◆ **EXERCISE GOAL**: Please write out the material that follows, exactly as it stands.
━━━━
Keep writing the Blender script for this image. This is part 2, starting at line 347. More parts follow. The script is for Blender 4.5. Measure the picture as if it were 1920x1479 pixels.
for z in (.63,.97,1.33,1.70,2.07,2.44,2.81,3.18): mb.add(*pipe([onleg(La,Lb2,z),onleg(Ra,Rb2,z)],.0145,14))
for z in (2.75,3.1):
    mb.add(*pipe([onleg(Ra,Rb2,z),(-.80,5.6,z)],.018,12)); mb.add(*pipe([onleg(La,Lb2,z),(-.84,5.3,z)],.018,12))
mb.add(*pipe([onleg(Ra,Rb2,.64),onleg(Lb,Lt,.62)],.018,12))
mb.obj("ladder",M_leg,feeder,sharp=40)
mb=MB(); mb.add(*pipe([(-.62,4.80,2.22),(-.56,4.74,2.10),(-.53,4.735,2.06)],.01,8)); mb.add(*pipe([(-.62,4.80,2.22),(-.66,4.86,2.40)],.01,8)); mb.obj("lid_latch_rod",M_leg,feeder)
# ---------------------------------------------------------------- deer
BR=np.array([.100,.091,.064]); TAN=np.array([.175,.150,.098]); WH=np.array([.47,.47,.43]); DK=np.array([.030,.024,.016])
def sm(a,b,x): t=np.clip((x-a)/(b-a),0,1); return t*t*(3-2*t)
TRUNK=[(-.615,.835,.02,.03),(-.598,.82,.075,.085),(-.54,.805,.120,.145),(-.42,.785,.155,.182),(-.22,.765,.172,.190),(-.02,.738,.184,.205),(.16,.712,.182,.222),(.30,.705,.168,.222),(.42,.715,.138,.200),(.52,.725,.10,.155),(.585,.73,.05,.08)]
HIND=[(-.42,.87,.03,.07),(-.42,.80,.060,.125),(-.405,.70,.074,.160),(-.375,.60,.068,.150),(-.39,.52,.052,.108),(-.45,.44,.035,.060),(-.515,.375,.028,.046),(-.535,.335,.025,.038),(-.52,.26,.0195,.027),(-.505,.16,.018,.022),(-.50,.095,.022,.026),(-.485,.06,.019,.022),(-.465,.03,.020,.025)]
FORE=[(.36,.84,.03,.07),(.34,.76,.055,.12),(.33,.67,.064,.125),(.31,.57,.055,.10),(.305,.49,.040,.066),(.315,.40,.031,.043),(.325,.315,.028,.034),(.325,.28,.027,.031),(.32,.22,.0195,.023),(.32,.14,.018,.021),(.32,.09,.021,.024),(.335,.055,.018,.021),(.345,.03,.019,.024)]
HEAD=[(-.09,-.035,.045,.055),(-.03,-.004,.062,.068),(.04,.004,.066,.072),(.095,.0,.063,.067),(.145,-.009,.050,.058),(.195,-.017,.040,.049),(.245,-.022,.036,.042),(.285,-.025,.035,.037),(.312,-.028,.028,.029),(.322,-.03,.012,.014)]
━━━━
◆ **TASK OUTPUT**:
Keep writing the Blender script for this image. This is part 2, starting at line 347. More parts follow. The script is for Blender 4.5. Measure the picture as if it were 1920x1479 pixels.
for z in (.63,.97,1.33,1.70,2.07,2.44,2.81,3.18): mb.add(*pipe([onleg(La,Lb2,z),onleg(Ra,Rb2,z)],.0145,14))
for z in (2.75,3.1):
    mb.add(*pipe([onleg(Ra,Rb2,z),(-.80,5.6,z)],.018,12)); mb.add(*pipe([onleg(La,Lb2,z),(-.84,5.3,z)],.018,12))
mb.add(*pipe([onleg(Ra,Rb2,.64),onleg(Lb,Lt,.62)],.018,12))
mb.obj("ladder",M_leg,feeder,sharp=40)
mb=MB(); mb.add(*pipe([(-.62,4.80,2.22),(-.56,4.74,2.10),(-.53,4.735,2.06)],.01,8)); mb.add(*pipe([(-.62,4.80,2.22),(-.66,4.86,2.40)],.01,8)); mb.obj("lid_latch_rod",M_leg,feeder)
# ---------------------------------------------------------------- deer
BR=np.array([.100,.091,.064]); TAN=np.array([.175,.150,.098]); WH=np.array([.47,.47,.43]); DK=np.array([.030,.024,.016])
def sm(a,b,x): t=np.clip((x-a)/(b-a),0,1); return t*t*(3-2*t)
TRUNK=[(-.615,.835,.02,.03),(-.598,.82,.075,.085),(-.54,.805,.120,.145),(-.42,.785,.155,.182),(-.22,.765,.172,.190),(-.02,.738,.184,.205),(.16,.712,.182,.222),(.30,.705,.168,.222),(.42,.715,.138,.200),(.52,.725,.10,.155),(.585,.73,.05,.08)]
HIND=[(-.42,.87,.03,.07),(-.42,.80,.060,.125),(-.405,.70,.074,.160),(-.375,.60,.068,.150),(-.39,.52,.052,.108),(-.45,.44,.035,.060),(-.515,.375,.028,.046),(-.535,.335,.025,.038),(-.52,.26,.0195,.027),(-.505,.16,.018,.022),(-.50,.095,.022,.026),(-.485,.06,.019,.022),(-.465,.03,.020,.025)]
FORE=[(.36,.84,.03,.07),(.34,.76,.055,.12),(.33,.67,.064,.125),(.31,.57,.055,.10),(.305,.49,.040,.066),(.315,.40,.031,.043),(.325,.315,.028,.034),(.325,.28,.027,.031),(.32,.22,.0195,.023),(.32,.14,.018,.021),(.32,.09,.021,.024),(.335,.055,.018,.021),(.345,.03,.019,.024)]
HEAD=[(-.09,-.035,.045,.055),(-.03,-.004,.062,.068),(.04,.004,.066,.072),(.095,.0,.063,.067),(.145,-.009,.050,.058),(.195,-.017,.040,.049),(.245,-.022,.036,.042),(.285,-.025,.035,.037),(.312,-.028,.028,.029),(.322,-.03,.012,.014)]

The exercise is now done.